As an undergrad, I took 2 10 week quantum courses. One was from Griffiths (isbn=0131118927), and the other was half from Sakurai (isbn=0201539292) and half from Griffiths.

The grad QM class was mostly from Sakurai (although Shankar (isbn=0306447908) was pretty useful. Sakurai will often comment on things which are completely obvious ("that's just the identity matrix divided by two." No ***.) but won't comment or provided examples on things which are very not obvious).

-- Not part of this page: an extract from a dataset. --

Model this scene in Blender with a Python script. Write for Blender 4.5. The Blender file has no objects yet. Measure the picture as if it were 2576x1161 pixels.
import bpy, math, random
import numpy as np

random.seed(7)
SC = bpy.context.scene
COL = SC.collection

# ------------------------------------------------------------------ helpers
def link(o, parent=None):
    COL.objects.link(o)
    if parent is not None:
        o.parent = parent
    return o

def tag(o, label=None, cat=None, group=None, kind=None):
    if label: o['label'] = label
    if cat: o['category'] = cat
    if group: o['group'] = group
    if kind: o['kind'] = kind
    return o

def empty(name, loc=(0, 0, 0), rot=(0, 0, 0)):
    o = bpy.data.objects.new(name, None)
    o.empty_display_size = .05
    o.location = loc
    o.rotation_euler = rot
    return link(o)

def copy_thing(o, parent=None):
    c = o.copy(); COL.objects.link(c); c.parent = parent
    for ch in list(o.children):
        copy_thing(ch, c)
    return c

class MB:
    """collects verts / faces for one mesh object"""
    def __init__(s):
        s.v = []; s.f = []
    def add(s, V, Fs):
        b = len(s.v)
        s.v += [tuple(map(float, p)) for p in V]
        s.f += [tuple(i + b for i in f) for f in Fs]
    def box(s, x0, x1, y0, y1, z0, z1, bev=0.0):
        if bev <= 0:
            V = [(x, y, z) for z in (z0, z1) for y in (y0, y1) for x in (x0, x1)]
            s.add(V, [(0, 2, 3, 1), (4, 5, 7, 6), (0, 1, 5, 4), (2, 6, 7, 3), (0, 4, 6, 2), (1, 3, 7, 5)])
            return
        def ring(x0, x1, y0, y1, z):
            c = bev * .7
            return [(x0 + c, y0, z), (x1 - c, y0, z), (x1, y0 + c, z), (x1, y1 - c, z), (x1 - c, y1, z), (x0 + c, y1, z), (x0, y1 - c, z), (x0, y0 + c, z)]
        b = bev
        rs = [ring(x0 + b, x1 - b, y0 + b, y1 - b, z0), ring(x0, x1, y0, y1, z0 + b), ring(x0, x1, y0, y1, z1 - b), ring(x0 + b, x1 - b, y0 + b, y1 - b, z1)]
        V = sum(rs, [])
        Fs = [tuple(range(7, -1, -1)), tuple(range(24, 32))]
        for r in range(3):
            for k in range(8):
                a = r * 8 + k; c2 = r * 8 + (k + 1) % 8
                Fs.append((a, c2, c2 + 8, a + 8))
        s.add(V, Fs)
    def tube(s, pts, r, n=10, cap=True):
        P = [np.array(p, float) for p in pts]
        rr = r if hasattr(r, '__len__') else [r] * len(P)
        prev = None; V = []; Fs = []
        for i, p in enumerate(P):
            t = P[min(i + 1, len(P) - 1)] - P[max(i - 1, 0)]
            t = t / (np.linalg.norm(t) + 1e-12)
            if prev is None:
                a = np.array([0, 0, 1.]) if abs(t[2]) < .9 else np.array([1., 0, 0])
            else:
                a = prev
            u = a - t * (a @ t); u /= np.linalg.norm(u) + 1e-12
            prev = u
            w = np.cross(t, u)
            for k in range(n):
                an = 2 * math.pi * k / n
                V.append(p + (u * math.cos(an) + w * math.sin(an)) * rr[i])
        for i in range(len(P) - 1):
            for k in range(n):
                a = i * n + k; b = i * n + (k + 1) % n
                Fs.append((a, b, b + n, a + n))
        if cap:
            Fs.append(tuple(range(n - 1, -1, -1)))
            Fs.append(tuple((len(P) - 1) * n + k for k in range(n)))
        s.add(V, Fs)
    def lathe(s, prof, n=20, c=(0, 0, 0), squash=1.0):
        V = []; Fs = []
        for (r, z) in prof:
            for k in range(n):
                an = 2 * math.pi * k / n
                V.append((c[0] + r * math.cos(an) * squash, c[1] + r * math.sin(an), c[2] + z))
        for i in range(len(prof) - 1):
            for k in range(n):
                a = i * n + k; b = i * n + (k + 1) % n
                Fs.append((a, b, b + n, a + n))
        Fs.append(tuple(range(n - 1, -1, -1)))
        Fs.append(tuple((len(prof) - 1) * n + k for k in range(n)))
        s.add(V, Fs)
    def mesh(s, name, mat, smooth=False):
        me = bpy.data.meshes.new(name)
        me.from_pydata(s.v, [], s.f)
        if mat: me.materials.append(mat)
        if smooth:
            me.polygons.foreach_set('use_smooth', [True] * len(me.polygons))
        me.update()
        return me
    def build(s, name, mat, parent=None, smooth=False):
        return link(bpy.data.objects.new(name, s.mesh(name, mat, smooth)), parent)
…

I'd say that there was maybe 50% overlap. Most of the stuff I'd seen from Sakurai, I saw again (mostly the formalism stuff like Dirac notation, and some other odds and ends like the path integral). However, there was less overlap with the Griffiths stuff -- Sakurai sticks all the wave function stuff in an apendix and expects you to know it already. So although we saw square wells, SHO, hydrogen atom, it was really building on what we knew already and there wasn't much overlap. The most direct overlap came when we did WKB. Most of the stuff in the last half of the grad class was all new to me (symmetries, spherical tensor operators, lots of angular momentum stuff (although a bit was in Griffiths), etc.)

I'll be taking grad QM II next term, and that may have more overlap with the second half of my second undergrad class (because QM II is more about applications/approximations).

Re: Grad Quantum

Posted: Sat Jan 03, 2009 3:55 pm
by cato88
Thanks there was a good amount of detail. That sounds a bit like I thought it would be except for some reason I thought applications would be overflow in.